Exercise details: Copy out exactly the lines from the first line of the material below through the line containing "cam_d.clip_end = 100", and nothing beyond them.

Information shown:
▼▼▼
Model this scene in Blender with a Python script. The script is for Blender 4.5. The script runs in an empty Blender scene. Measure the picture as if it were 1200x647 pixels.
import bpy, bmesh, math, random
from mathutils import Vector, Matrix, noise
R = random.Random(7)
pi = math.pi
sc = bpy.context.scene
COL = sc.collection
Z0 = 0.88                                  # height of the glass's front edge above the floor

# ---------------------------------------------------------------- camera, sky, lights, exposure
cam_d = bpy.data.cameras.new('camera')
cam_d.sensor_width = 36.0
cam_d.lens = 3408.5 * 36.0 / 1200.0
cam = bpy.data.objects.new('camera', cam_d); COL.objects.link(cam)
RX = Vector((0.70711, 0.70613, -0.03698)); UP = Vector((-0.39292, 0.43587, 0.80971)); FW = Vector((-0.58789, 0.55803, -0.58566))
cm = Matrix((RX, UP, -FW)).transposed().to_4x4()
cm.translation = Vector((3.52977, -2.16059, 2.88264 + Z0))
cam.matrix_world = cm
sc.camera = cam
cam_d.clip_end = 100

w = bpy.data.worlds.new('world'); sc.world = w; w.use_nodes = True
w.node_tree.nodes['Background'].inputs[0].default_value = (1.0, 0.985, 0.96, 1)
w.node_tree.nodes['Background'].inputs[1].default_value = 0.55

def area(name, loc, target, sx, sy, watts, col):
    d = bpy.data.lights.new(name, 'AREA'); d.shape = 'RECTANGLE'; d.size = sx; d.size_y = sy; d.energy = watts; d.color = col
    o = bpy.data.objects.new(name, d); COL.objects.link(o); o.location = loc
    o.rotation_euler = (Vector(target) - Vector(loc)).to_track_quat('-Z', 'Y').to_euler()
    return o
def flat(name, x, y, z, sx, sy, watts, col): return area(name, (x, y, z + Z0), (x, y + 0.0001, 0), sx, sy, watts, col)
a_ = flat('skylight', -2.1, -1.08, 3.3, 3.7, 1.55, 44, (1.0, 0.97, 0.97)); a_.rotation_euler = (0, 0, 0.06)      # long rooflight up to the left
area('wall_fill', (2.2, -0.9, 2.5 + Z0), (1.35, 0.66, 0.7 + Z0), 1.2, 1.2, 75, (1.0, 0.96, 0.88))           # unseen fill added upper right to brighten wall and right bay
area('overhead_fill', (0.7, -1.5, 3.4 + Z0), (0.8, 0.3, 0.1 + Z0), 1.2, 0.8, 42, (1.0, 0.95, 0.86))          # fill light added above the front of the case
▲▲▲
Answer for this exercise:
Model this scene in Blender with a Python script. The script is for Blender 4.5. The script runs in an empty Blender scene. Measure the picture as if it were 1200x647 pixels.
import bpy, bmesh, math, random
from mathutils import Vector, Matrix, noise
R = random.Random(7)
pi = math.pi
sc = bpy.context.scene
COL = sc.collection
Z0 = 0.88                                  # height of the glass's front edge above the floor

# ---------------------------------------------------------------- camera, sky, lights, exposure
cam_d = bpy.data.cameras.new('camera')
cam_d.sensor_width = 36.0
cam_d.lens = 3408.5 * 36.0 / 1200.0
cam = bpy.data.objects.new('camera', cam_d); COL.objects.link(cam)
RX = Vector((0.70711, 0.70613, -0.03698)); UP = Vector((-0.39292, 0.43587, 0.80971)); FW = Vector((-0.58789, 0.55803, -0.58566))
cm = Matrix((RX, UP, -FW)).transposed().to_4x4()
cm.translation = Vector((3.52977, -2.16059, 2.88264 + Z0))
cam.matrix_world = cm
sc.camera = cam
cam_d.clip_end = 100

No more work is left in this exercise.